Goal of the exercise » Type again, exactly, the lines below from the start through the line that includes "struct('wall_left', bm, MUR)".

--- Data ---

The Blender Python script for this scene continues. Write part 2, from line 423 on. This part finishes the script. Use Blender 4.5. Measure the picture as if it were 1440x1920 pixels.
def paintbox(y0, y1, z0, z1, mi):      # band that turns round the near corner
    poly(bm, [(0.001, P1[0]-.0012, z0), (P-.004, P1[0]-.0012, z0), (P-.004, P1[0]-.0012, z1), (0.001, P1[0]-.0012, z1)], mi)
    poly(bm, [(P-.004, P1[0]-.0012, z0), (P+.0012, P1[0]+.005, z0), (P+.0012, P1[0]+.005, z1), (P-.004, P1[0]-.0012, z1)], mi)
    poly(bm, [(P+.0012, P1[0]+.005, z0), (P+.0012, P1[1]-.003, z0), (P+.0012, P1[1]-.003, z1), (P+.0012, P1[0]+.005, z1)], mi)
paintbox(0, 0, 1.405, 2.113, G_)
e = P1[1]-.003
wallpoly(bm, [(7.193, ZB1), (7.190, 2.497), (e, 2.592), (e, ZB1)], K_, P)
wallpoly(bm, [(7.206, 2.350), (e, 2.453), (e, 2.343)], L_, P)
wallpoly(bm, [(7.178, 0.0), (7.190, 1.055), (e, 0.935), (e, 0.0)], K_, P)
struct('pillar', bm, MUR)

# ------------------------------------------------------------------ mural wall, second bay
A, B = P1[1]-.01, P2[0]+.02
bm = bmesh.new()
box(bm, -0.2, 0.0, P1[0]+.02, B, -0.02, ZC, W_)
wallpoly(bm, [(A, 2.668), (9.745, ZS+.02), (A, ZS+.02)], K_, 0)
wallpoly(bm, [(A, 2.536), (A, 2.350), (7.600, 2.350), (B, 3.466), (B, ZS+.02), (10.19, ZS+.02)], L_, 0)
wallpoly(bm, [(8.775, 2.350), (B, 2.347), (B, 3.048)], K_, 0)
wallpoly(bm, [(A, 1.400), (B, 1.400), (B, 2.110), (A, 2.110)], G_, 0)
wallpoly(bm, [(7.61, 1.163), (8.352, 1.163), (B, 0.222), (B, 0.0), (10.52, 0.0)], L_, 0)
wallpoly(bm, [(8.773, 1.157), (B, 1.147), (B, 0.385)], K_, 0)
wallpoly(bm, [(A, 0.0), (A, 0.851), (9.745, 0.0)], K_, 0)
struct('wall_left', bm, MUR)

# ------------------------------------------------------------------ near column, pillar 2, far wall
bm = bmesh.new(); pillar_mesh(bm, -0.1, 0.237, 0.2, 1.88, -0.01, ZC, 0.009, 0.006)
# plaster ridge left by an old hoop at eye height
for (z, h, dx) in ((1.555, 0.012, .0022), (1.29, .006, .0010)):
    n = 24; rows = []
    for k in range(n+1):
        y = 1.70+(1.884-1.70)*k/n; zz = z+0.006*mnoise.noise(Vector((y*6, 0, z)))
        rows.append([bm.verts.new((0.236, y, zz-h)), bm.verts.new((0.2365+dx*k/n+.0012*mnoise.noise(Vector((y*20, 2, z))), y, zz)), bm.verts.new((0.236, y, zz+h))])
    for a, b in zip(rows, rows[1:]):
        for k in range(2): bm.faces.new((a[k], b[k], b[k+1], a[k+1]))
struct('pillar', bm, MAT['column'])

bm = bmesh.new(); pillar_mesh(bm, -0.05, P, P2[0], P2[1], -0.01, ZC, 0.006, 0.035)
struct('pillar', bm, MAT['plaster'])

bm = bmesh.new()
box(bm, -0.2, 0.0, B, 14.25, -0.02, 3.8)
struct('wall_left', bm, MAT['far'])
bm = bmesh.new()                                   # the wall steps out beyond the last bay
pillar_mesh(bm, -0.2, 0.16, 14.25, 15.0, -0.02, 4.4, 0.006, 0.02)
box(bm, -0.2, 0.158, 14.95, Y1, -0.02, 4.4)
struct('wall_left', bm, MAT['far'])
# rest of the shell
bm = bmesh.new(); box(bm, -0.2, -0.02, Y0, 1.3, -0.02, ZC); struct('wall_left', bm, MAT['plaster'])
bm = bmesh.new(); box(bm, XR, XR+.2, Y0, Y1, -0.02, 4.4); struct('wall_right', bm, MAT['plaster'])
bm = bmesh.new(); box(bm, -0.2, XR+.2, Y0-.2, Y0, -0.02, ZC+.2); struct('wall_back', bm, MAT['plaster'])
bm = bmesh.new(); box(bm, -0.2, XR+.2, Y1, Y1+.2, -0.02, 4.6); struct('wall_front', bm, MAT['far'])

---

Exercise answer »
The Blender Python script for this scene continues. Write part 2, from line 423 on. This part finishes the script. Use Blender 4.5. Measure the picture as if it were 1440x1920 pixels.
def paintbox(y0, y1, z0, z1, mi):      # band that turns round the near corner
    poly(bm, [(0.001, P1[0]-.0012, z0), (P-.004, P1[0]-.0012, z0), (P-.004, P1[0]-.0012, z1), (0.001, P1[0]-.0012, z1)], mi)
    poly(bm, [(P-.004, P1[0]-.0012, z0), (P+.0012, P1[0]+.005, z0), (P+.0012, P1[0]+.005, z1), (P-.004, P1[0]-.0012, z1)], mi)
    poly(bm, [(P+.0012, P1[0]+.005, z0), (P+.0012, P1[1]-.003, z0), (P+.0012, P1[1]-.003, z1), (P+.0012, P1[0]+.005, z1)], mi)
paintbox(0, 0, 1.405, 2.113, G_)
e = P1[1]-.003
wallpoly(bm, [(7.193, ZB1), (7.190, 2.497), (e, 2.592), (e, ZB1)], K_, P)
wallpoly(bm, [(7.206, 2.350), (e, 2.453), (e, 2.343)], L_, P)
wallpoly(bm, [(7.178, 0.0), (7.190, 1.055), (e, 0.935), (e, 0.0)], K_, P)
struct('pillar', bm, MUR)

# ------------------------------------------------------------------ mural wall, second bay
A, B = P1[1]-.01, P2[0]+.02
bm = bmesh.new()
box(bm, -0.2, 0.0, P1[0]+.02, B, -0.02, ZC, W_)
wallpoly(bm, [(A, 2.668), (9.745, ZS+.02), (A, ZS+.02)], K_, 0)
wallpoly(bm, [(A, 2.536), (A, 2.350), (7.600, 2.350), (B, 3.466), (B, ZS+.02), (10.19, ZS+.02)], L_, 0)
wallpoly(bm, [(8.775, 2.350), (B, 2.347), (B, 3.048)], K_, 0)
wallpoly(bm, [(A, 1.400), (B, 1.400), (B, 2.110), (A, 2.110)], G_, 0)
wallpoly(bm, [(7.61, 1.163), (8.352, 1.163), (B, 0.222), (B, 0.0), (10.52, 0.0)], L_, 0)
wallpoly(bm, [(8.773, 1.157), (B, 1.147), (B, 0.385)], K_, 0)
wallpoly(bm, [(A, 0.0), (A, 0.851), (9.745, 0.0)], K_, 0)
struct('wall_left', bm, MUR)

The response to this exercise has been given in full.